28. From interviews with aviators, women involved, and a public affairs officer on the base, Vistica learned that “every Wednesday night at the Officers Club was ladies’ night, and guards were ordered to let on base any woman who showed up at the gate. Women came in droves, eager and willing to engage in a night of sex and drinking with the handsome flyboys. And Miramar’s police were unofficially told not to patrol near the Officers Club, where the fliers were having public sex or leaving the parking lot intoxicated. Wednesday nights at Miramar became almost as infamous as the Tailhook gatherings” (232, 414n6).
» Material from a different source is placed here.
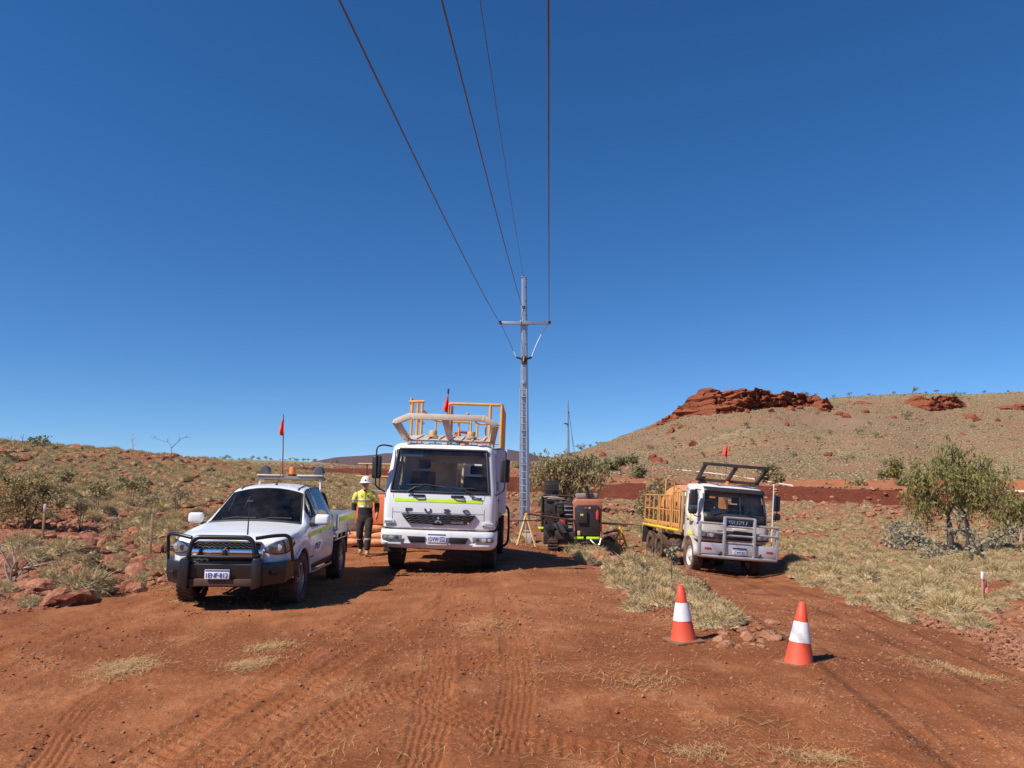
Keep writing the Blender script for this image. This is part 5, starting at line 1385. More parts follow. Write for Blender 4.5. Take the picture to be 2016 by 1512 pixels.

29. This scene, in which a crowd of cadets sings in raucous unison, uninvited, to an embarrassed woman cornered against a bar, predates the Tailhook scandal of 1991 by five years. While the events of that particular year are the most notorious, they were by no means out of the ordinary. Secretary Lehman, who assisted with the production of Top Gun and was acknowledged prominently in the credits, himself participated in the annual bacchanalia the fall after the movie was released. Accounts have him lying on the floor with a rolled-up dollar bill in his mouth while a naked hooker, squatting over him, grabbed it with her labia (Vistica 13–14, 233–35, 246). Conlon reads meaning into the chorus lyrics (and title) of the song: from the pilots’ vantage point, as an intelligent, independent, professional woman who is an authority in their domain, Charlie has lost that “loving feeling” of “acquiescence in male superiority” (20).

30. Cockburn (31) got the quote from Cruise in person with the jobs slightly reordered: president came third, pilot was elevated to final position.